* **SHORT PROBLEM**
All of the lines below are to be printed again exactly; images are excluded from the output.
--- begin ---
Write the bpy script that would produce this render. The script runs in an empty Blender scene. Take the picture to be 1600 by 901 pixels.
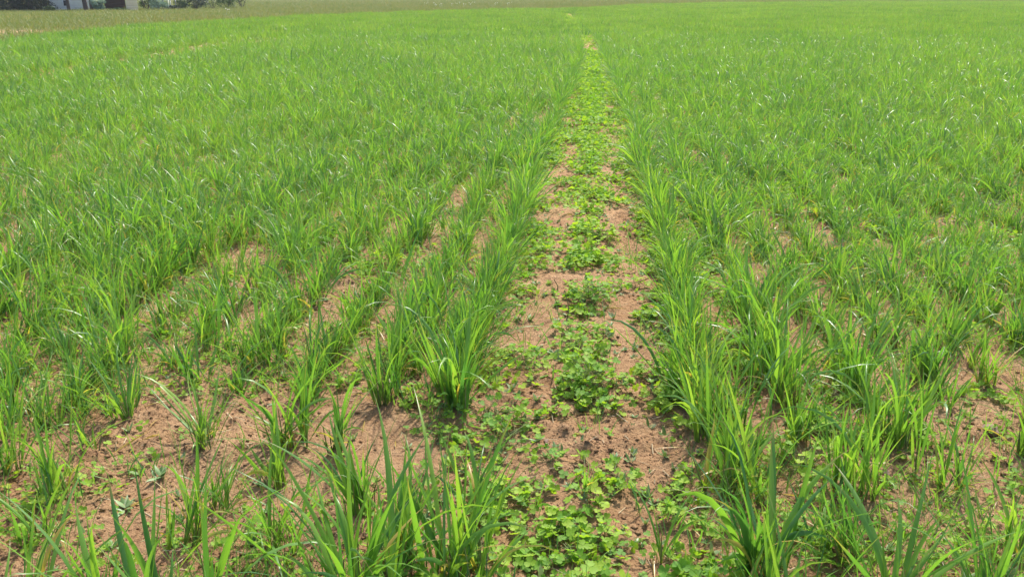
import bpy, math, random
import numpy as np
C = bpy.context.scene
R = math.radians
rng = np.random.default_rng(11)
random.seed(11)

# ------------------------------------------------------------------ camera
CAM_H = 1.2
PITCH, YAW = 19.57, 5.57
FPX = 1305.0                       # focal length in photo pixels (1600 wide)
cam_d = bpy.data.cameras.new('camera')
cam_d.sensor_width = 36; cam_d.lens = 36*FPX/1600
cam_d.clip_start = 0.02; cam_d.clip_end = 3000
cam = bpy.data.objects.new('camera', cam_d)
cam.location = (0, 0, CAM_H)
cam.rotation_euler = (R(90-PITCH), 0, R(YAW))
C.collection.objects.link(cam); C.camera = cam

# ------------------------------------------------------------------ light
SUN_EL, SUN_AZ = 54, 14            # azimuth measured from +Y towards +X
w = bpy.data.worlds.new('World'); C.world = w; w.use_nodes = True
wn = w.node_tree
sky = wn.nodes.new('ShaderNodeTexSky'); sky.sky_type = 'NISHITA'; sky.sun_disc = False
sky.sun_elevation = R(SUN_EL); sky.sun_rotation = R(SUN_AZ)
sky.air_density = 1.0; sky.dust_density = 2.5; sky.ozone_density = 1.0
bg = wn.nodes['Background']; bg.inputs['Strength'].default_value = 0.15
wn.links.new(sky.outputs[0], bg.inputs[0])
sd = bpy.data.lights.new('sun', 'SUN'); sd.energy = 3.6; sd.angle = R(2.2); sd.color = (1, .95, .87)
so = bpy.data.objects.new('sun', sd); C.collection.objects.link(so)
so.rotation_euler = (R(90-SUN_EL), 0, R(180-SUN_AZ))
C.view_settings.view_transform = 'Standard'; C.view_settings.look = 'None'
C.view_settings.exposure = 0.97; C.view_settings.gamma = 1
C.view_settings.use_curve_mapping = False

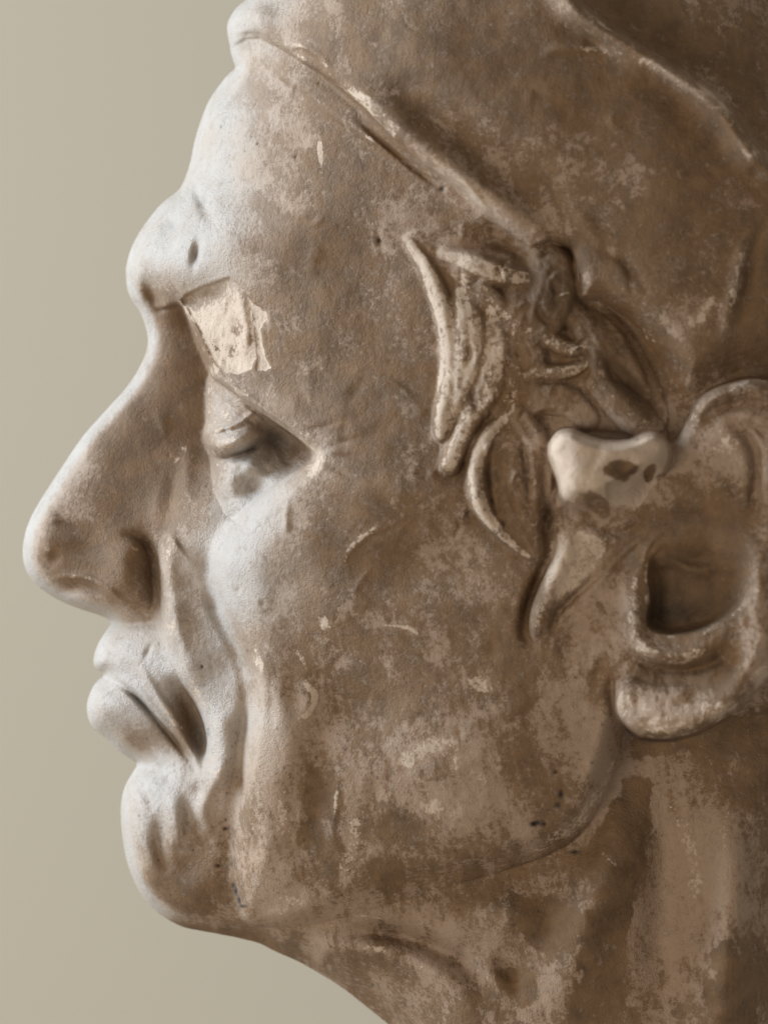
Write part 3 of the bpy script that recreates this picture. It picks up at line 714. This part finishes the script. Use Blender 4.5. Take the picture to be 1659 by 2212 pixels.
--- end ---
* **COMPLETED EXERCISE**
Write the bpy script that would produce this render. The script runs in an empty Blender scene. Take the picture to be 1600 by 901 pixels.
import bpy, math, random
import numpy as np
C = bpy.context.scene
R = math.radians
rng = np.random.default_rng(11)
random.seed(11)

# ------------------------------------------------------------------ camera
CAM_H = 1.2
PITCH, YAW = 19.57, 5.57
FPX = 1305.0                       # focal length in photo pixels (1600 wide)
cam_d = bpy.data.cameras.new('camera')
cam_d.sensor_width = 36; cam_d.lens = 36*FPX/1600
cam_d.clip_start = 0.02; cam_d.clip_end = 3000
cam = bpy.data.objects.new('camera', cam_d)
cam.location = (0, 0, CAM_H)
cam.rotation_euler = (R(90-PITCH), 0, R(YAW))
C.collection.objects.link(cam); C.camera = cam

# ------------------------------------------------------------------ light
SUN_EL, SUN_AZ = 54, 14            # azimuth measured from +Y towards +X
w = bpy.data.worlds.new('World'); C.world = w; w.use_nodes = True
wn = w.node_tree
sky = wn.nodes.new('ShaderNodeTexSky'); sky.sky_type = 'NISHITA'; sky.sun_disc = False
sky.sun_elevation = R(SUN_EL); sky.sun_rotation = R(SUN_AZ)
sky.air_density = 1.0; sky.dust_density = 2.5; sky.ozone_density = 1.0
bg = wn.nodes['Background']; bg.inputs['Strength'].default_value = 0.15
wn.links.new(sky.outputs[0], bg.inputs[0])
sd = bpy.data.lights.new('sun', 'SUN'); sd.energy = 3.6; sd.angle = R(2.2); sd.color = (1, .95, .87)
so = bpy.data.objects.new('sun', sd); C.collection.objects.link(so)
so.rotation_euler = (R(90-SUN_EL), 0, R(180-SUN_AZ))
C.view_settings.view_transform = 'Standard'; C.view_settings.look = 'None'
C.view_settings.exposure = 0.97; C.view_settings.gamma = 1
C.view_settings.use_curve_mapping = False

Write part 3 of the bpy script that recreates this picture. It picks up at line 714. This part finishes the script. Use Blender 4.5. Take the picture to be 1659 by 2212 pixels.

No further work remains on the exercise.